Found guilty of corruption by an Islamabad sessions court, former Prime Minister Imran Khan is finally behind bars, but it is still too soon to write him off as a potent political force. Here is why.
By Ahmer Kureishi
Imran Khan never did have a viable defence in the Toshakhana case (as also in several other corruption cases) and the heart-throb politician knew it. The strategy his legal team charted and followed to a T amply demonstrates as much. They focused their energies on thwarting the trial rather than defending their client. But the trial inexorably progressed, and reached its inevitable conclusion.
Khan can and will appeal his conviction in the High Court and then in the Supreme Court, and his conviction will become final only after he has exhausted these appeals. As such, irrespective of how watertight the case against him is, Khan will likely be bailed out soon after filing his first appeal pending the High Court ruling on the matter.
Still, his aura of invulnerability has been damaged, and this is a serious setback for a leader who has invested heavily in building his larger than life mystique among his followers. On the other hand, it will be a grave mistake to write Khan as a political force to reckon with in the months and years ahead.
To read the tea leaves on Khan’s political future, we have to first take into account the nature of his struggle and estimate the potency of the relative forces stacked for and against that cause within the Pakistani polity.
Without going into the deep background, a mere look at Khan’s struggle since his ouster from power in April 2022 lays bare that he is waging a war on the silent revolution that has been dubbed as the Great Reset: The military’s newfound resolution to stay out of politics.
What is more, there are plenty of signs to establish that Khan’s backers in this struggle – apart from duped commoners who see in him a messiah – are entrenched power elites who benefited from the old order.
This includes everybody in business and politics living on the rich dividends of the military’s involvement in politics.

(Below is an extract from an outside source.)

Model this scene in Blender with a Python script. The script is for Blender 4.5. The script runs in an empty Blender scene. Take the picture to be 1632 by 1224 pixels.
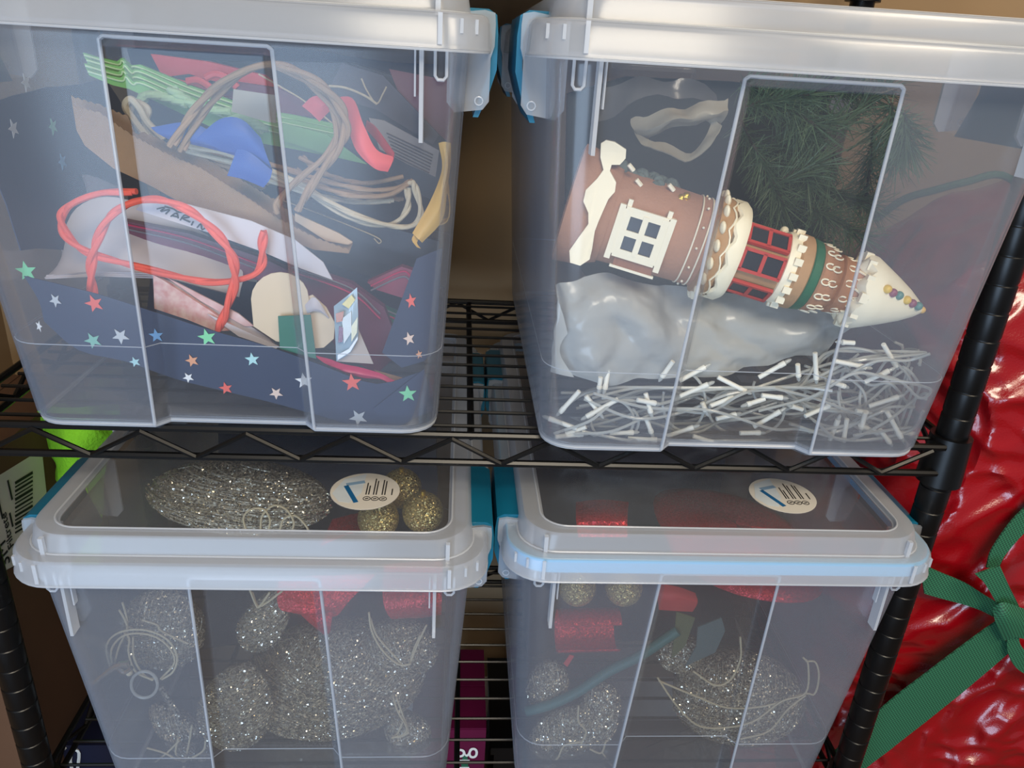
import bpy, bmesh, math, random
from mathutils import Vector, Matrix, noise
C = bpy.context.scene.collection
S = bpy.context.scene
rnd = random.Random(7)

# ------------------------------------------------------------------ camera
ZC = 1.2                                   # eye height above the floor
F, CX, CY = 1230.0, 816.0, 612.0
dv = Vector((-179, 2846, F)).normalized()
dd = Vector((-76, -537, F)); dd = (dd - dv * dd.dot(dv)).normalized()
dr = dv.cross(dd)
if dr.x < 0: dr = -dr
# rows: world X, Y (depth), Z expressed in camera axes (right, down, forward)
RX, RY, RZ = dr, dd, -dv
cam = bpy.data.cameras.new('camera'); camo = bpy.data.objects.new('camera', cam); C.objects.link(camo)
right = Vector((RX.x, RY.x, RZ.x)); down = Vector((RX.y, RY.y, RZ.y)); fwd = Vector((RX.z, RY.z, RZ.z))
m = Matrix((right, -down, -fwd)).transposed().to_4x4(); m.translation = (0, 0, ZC)
camo.matrix_world = m
cam.sensor_width = 36; cam.lens = 36 * F / 1632; cam.clip_start = .02
S.camera = camo

# ------------------------------------------------------------------ world, lights, exposure
w = bpy.data.worlds.new('room_air'); S.world = w; w.use_nodes = True
bg = w.node_tree.nodes['Background']; bg.inputs[0].default_value = (.80, .84, .95, 1); bg.inputs[1].default_value = .22
def area(name, loc, target, sx, sy, power, col):
    l = bpy.data.lights.new(name, 'AREA'); l.shape = 'RECTANGLE'; l.size = sx; l.size_y = sy; l.energy = power; l.color = col
    o = bpy.data.objects.new(name, l); C.objects.link(o); o.location = loc
    o.rotation_euler = (Vector(target) - Vector(loc)).to_track_quat('-Z', 'Y').to_euler(); return o
area('window_daylight', (-.62, -.95, ZC - .48), (-.22, .62, ZC - .62), 1.0, .9, 27, (.54, .74, 1.0))
area('ceiling_panel', (.22, -.95, ZC + .95), (.05, .65, ZC - .3), .8, .5, 38, (1.0, .88, .70))
area('hall_lamp', (1.0, -.35, ZC + 1.0), (.55, 1.1, ZC + .05), .4, .4, 13, (1.0, .84, .62))
S.view_settings.view_transform = 'Standard'; S.view_settings.look = 'None'
S.view_settings.gamma = 1; S.view_settings.exposure = -.12; S.view_settings.use_curve_mapping = False
S.cycles.transparent_max_bounces = 40
S.cycles.max_bounces = 10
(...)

A mafia-like network of patronage depending on the military’s primacy in all spheres of life is central to this enterprise.
The hub of this network is constituted by former general officers sitting in the boardrooms of military-owned businesses with unfettered access to all levels of the military command from the GHQ down to the smallest formation.

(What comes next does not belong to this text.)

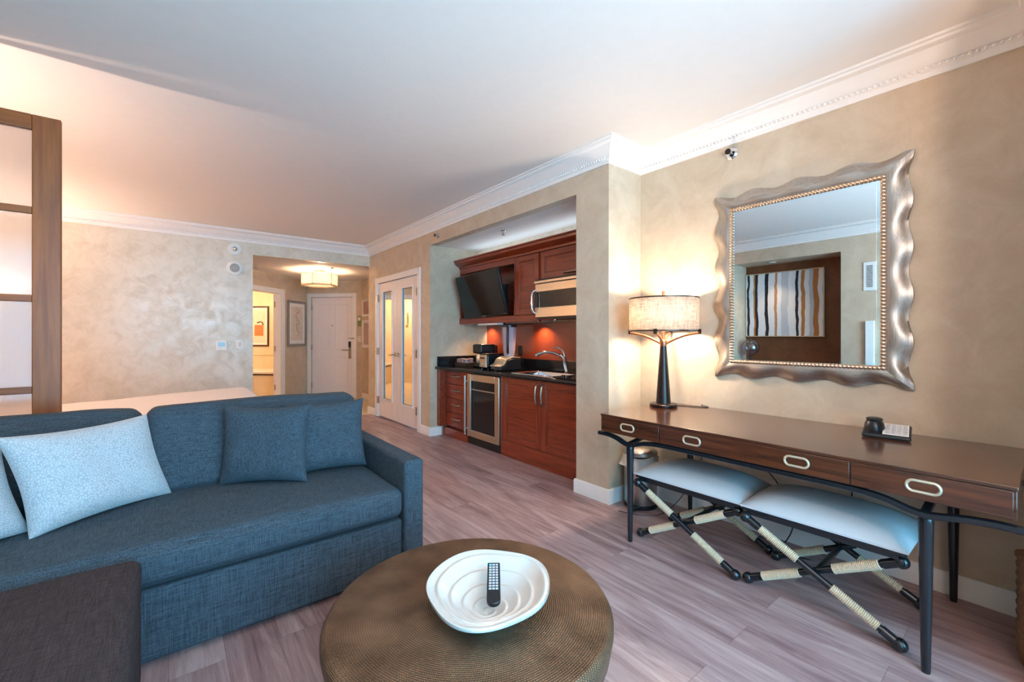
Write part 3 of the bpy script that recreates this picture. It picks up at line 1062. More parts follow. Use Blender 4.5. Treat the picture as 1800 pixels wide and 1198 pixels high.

Its spokes are military contractors who have become tycoons by building vast business empires; a vast network of enforcers including former military types stretching out its tentacles to the furthest corners of the country; and the so-called electables extending its influence in all institutions of the polity in return for patronage.
Needless to say, this network has the old order to thank for its very existence, and needs the old order for its continued survival. Small wonder they are not prepared to have any of the Great Reset.
While Khan is expert at couching his pronouncements in populist terms and democratic jargon, projecting himself as an opponent of military’s dominance of politics for some, it is not lost on the keen observers of his progress that his exertions have been aimed solely at forcing the military back into politics.
The long and short of it is that Khan has powerful backers who are deeply entrenched in every aspect of the Pakistani polity; who are hellbent on turning the wheel back on the Great Reset; and who are prepared to fight the long fight and fight as dirty as they have to.
What is more, the old guard have pre-positioned their propaganda assets abroad to keep the fight going when the going gets tough. Now that Khan has been taken off the street, those assets continue to dutifully churn out the predetermined messaging designed to keep the country’s political environment on the boil.
Khan’s backers will stay at this game for as long as they have to but retreat is not an option because on the line is their very survival. Their ultimate hope is to flip the incumbent army chief (or his successor) to their side.
Meanwhile, they will do everything in their power to bring back Khan, all laws and courts be damned. And with their help, there is no telling when the silver-tongued demagogue may succeed in spinning his conviction into a kind of political martyrdom.